July 6, 2010
 

Traders focus on US weather in corn pollination season

 
 

Traders and analysts are keenly observing the corn pollination season in the US and any impact that the weather would have on yield this year following a USDA report last week.

 

"The final yield number is the big swing factor from here on out," Scott Briggs, agricultural commodities strategist with ANZ Banking Group, said in a research report.

 

Although rainfall through June was nearly double than usual, current forecasts are for dry weather over the next two weeks, Briggs said.

 

Analysts in Tokyo and Singapore echoed the same concerns as any unexpected weather conditions at this key season of the year would affect corn prices.

 

Some traders, however, are more optimistic. "At the moment, there is no severe drought or hot temperature so it's unlikely that the weather would turn any worse in the next two weeks before pollination ends," said a Tokyo-based trader at an international trading firm.

 

This means that prices may gain further. "Nearby corn prices may have more upside; prices may reach US$4 a bushel for the September contract, after which farmers are expected to start selling, putting downward pressure on the market," said the trader in Tokyo.

 

Prices are likely to move in a tight range thereafter, as fund buying in commodities is expected to be capped due to ongoing concerns about the global economic situation.
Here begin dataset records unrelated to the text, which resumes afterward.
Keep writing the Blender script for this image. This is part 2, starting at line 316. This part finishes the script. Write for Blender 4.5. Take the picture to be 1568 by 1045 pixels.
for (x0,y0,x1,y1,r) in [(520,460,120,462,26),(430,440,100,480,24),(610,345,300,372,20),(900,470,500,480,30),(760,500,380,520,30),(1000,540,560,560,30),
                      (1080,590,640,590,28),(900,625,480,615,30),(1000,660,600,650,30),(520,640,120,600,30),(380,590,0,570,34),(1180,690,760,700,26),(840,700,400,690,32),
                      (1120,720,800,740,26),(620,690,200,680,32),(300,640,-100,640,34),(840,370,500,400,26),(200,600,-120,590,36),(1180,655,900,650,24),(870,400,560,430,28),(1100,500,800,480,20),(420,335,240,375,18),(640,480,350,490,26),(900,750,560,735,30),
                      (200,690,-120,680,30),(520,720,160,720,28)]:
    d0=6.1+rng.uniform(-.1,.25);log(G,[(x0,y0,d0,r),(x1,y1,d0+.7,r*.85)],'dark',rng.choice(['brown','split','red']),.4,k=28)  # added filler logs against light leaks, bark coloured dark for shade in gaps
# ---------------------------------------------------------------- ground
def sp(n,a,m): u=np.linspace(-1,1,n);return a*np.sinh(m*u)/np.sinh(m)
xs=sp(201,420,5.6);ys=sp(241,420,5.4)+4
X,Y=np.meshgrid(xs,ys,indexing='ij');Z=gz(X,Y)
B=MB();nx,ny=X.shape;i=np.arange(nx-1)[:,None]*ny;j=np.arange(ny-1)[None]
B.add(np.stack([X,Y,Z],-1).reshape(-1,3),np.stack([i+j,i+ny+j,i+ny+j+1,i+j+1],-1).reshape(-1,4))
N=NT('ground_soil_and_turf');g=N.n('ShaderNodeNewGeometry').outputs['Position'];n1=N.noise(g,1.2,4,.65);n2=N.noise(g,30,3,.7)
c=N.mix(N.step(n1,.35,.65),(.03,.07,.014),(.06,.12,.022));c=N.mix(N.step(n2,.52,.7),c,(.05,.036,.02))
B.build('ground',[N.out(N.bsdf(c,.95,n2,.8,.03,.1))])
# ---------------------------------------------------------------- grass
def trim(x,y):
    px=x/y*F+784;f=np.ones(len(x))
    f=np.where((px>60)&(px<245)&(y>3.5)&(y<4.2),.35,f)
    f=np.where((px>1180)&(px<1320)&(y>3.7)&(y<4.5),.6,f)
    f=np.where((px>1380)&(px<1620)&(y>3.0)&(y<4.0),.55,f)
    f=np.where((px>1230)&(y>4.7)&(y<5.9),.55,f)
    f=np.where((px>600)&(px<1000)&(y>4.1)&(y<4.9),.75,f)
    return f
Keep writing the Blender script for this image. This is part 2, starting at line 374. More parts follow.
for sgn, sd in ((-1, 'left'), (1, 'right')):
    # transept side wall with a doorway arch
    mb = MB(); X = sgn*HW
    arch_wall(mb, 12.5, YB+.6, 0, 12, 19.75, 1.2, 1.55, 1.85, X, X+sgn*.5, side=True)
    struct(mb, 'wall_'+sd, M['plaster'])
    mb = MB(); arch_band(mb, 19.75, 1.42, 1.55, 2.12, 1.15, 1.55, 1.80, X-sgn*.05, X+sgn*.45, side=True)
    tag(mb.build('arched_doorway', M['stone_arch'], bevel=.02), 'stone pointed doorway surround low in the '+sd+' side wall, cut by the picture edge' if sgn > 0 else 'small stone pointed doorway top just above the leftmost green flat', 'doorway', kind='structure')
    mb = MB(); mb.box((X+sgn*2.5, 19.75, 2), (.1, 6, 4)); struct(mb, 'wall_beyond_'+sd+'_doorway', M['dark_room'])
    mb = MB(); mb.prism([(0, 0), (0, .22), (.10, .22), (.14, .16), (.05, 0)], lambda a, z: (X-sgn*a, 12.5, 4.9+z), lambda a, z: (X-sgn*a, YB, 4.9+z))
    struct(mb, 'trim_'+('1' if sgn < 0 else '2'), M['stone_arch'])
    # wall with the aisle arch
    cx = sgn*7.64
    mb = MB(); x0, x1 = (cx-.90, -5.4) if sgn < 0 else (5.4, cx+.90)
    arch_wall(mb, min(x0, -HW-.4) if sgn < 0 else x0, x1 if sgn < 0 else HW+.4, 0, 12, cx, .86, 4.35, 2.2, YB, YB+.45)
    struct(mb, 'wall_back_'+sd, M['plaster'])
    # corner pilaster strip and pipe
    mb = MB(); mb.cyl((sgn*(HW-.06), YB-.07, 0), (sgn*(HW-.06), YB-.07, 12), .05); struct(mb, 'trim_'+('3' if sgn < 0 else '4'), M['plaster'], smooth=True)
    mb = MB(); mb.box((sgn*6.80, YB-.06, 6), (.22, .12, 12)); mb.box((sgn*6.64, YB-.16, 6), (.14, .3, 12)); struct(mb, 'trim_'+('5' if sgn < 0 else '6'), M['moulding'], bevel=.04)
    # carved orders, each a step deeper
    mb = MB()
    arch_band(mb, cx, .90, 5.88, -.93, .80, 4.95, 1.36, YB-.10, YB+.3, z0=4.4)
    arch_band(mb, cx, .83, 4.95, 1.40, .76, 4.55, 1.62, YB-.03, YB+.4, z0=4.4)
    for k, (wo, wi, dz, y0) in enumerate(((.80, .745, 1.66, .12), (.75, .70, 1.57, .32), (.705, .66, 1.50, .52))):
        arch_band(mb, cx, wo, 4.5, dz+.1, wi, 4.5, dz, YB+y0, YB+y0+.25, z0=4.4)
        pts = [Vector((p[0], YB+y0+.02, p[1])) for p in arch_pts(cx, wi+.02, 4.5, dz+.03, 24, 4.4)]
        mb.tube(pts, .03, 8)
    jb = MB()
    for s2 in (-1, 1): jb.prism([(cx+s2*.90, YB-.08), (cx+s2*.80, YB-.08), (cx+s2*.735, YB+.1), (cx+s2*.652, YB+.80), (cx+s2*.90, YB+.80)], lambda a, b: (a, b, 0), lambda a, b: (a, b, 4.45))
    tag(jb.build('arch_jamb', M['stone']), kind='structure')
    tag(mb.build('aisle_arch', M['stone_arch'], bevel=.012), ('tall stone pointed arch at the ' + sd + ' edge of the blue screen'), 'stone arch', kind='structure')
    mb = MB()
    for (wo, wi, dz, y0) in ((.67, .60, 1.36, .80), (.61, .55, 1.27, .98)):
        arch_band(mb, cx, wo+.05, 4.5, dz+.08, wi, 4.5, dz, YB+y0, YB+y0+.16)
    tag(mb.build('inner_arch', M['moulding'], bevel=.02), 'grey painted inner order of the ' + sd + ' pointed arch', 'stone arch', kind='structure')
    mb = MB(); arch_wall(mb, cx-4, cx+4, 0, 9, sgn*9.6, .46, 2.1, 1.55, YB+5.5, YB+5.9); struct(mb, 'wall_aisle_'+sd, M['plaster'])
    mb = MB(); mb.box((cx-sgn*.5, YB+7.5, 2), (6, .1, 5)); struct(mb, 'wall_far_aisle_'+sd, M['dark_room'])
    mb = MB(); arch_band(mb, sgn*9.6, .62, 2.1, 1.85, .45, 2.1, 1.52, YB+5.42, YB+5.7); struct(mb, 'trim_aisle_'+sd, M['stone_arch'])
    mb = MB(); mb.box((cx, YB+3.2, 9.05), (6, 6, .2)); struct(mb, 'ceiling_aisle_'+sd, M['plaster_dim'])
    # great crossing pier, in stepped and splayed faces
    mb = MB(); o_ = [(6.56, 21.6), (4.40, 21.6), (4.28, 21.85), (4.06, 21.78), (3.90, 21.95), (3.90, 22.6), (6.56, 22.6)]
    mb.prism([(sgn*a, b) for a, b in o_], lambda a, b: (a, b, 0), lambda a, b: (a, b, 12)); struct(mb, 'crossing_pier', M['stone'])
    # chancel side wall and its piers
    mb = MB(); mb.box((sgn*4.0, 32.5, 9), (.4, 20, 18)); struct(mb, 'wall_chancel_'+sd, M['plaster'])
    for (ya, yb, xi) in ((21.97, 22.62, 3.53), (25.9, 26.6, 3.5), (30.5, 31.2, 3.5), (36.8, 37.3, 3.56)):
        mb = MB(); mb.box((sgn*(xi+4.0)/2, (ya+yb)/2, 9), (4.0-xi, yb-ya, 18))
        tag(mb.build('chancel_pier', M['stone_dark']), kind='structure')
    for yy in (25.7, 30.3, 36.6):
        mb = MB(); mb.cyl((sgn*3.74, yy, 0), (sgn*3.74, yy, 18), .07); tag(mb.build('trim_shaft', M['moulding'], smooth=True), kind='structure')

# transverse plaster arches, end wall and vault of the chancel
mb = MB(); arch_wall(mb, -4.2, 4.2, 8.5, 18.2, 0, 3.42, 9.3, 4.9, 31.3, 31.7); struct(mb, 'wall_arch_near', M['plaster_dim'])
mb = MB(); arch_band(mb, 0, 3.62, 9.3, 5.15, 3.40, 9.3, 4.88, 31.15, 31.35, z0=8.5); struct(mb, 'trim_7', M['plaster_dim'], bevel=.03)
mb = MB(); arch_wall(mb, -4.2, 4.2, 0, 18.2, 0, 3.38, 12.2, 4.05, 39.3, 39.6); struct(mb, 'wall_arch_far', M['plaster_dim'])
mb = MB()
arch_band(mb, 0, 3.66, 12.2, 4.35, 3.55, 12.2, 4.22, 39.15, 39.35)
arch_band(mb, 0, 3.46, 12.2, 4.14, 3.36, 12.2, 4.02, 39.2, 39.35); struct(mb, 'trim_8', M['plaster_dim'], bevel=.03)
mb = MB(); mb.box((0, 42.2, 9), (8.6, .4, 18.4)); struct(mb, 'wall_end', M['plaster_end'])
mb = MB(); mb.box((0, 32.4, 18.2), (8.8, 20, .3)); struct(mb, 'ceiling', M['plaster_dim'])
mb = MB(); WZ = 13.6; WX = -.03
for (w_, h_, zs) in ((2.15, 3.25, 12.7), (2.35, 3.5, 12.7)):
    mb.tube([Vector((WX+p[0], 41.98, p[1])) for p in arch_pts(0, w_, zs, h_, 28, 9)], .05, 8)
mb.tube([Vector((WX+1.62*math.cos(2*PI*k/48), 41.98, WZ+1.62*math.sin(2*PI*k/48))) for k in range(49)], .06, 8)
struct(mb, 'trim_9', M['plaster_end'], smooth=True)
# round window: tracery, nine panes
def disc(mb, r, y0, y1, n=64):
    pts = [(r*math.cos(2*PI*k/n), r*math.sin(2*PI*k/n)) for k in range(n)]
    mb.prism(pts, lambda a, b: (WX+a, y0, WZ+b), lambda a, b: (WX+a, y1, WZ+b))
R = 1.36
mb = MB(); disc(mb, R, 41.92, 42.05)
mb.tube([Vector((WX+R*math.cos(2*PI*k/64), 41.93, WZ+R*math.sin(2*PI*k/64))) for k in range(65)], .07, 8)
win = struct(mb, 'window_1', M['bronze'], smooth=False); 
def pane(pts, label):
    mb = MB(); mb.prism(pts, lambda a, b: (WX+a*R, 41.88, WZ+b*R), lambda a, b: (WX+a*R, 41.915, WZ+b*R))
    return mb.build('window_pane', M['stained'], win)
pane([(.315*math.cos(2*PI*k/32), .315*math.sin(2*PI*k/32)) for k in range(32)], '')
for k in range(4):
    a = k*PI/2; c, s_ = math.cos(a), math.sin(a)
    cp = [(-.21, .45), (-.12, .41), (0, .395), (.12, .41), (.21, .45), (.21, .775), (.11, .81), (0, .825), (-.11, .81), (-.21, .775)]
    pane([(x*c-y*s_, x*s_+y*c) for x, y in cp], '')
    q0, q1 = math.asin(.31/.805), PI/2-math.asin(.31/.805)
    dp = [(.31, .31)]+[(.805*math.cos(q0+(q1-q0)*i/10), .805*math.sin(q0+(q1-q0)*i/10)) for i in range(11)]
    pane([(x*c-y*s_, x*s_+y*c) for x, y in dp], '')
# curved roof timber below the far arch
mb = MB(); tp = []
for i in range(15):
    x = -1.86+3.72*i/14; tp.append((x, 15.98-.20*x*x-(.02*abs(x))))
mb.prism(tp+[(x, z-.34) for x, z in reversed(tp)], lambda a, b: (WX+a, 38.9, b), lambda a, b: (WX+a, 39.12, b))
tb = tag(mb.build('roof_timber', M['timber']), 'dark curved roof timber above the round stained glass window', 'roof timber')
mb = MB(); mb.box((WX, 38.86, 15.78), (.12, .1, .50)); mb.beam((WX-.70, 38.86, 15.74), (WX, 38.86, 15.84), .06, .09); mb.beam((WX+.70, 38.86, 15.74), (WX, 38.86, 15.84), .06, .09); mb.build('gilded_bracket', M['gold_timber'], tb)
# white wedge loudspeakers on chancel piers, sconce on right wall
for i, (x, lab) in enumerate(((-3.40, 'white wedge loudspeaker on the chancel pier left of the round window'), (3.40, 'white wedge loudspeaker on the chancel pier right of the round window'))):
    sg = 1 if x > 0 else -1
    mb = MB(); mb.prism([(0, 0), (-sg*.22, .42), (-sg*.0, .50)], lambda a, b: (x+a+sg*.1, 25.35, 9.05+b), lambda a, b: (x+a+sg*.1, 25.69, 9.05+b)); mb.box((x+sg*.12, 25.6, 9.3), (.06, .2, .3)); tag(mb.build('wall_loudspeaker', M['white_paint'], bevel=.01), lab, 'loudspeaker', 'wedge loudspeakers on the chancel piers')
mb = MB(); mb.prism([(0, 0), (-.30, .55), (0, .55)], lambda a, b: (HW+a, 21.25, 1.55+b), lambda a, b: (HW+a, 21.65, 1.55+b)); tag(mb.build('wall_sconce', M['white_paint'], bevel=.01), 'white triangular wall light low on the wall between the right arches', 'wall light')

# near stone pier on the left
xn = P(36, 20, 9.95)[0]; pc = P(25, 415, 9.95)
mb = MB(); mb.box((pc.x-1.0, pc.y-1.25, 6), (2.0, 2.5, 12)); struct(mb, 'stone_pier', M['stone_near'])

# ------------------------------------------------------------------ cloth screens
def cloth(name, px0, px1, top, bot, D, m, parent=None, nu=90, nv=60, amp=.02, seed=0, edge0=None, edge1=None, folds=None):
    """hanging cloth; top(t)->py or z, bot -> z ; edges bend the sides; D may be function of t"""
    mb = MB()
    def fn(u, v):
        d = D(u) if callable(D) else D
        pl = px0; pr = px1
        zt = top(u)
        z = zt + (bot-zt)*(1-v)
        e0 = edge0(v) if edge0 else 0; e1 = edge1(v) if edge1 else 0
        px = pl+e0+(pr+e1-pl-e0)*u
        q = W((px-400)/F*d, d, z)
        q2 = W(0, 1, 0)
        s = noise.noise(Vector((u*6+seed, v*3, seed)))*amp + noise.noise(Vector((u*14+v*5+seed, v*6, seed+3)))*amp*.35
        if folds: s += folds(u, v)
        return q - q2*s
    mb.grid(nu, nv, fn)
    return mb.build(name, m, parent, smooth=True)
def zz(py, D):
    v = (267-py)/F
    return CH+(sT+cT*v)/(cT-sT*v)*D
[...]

The ongoing pollination also looks favourable amid favourable weather, the trader added.

 

US corn futures on the Chicago Board of Trade ended mostly lower Friday (Jul 2) in a modest correction following 12.5% gains Wednesday (Jun 30) and Thursday (Jul 1), with favourable weather adding pressure.

 

July CBOT corn ended down 1 1/2 cents to US$3.64/bushel and December corn closed down 3/4 cent to US$3.72 1/2.

 

Spot corn trading is likely to be subdued this week after sharp gains last week as buyers await further cues on price movement, said traders.

 

In other news, Singapore-based Indo-Sino Trade Pte. Ltd. offered the lowest prices in Bangladesh's tender to import 50,000 tonnes of wheat and 30,000 tonnes of non-basmati parboiled rice, a Bangladeshi government official said Monday (Jul 5).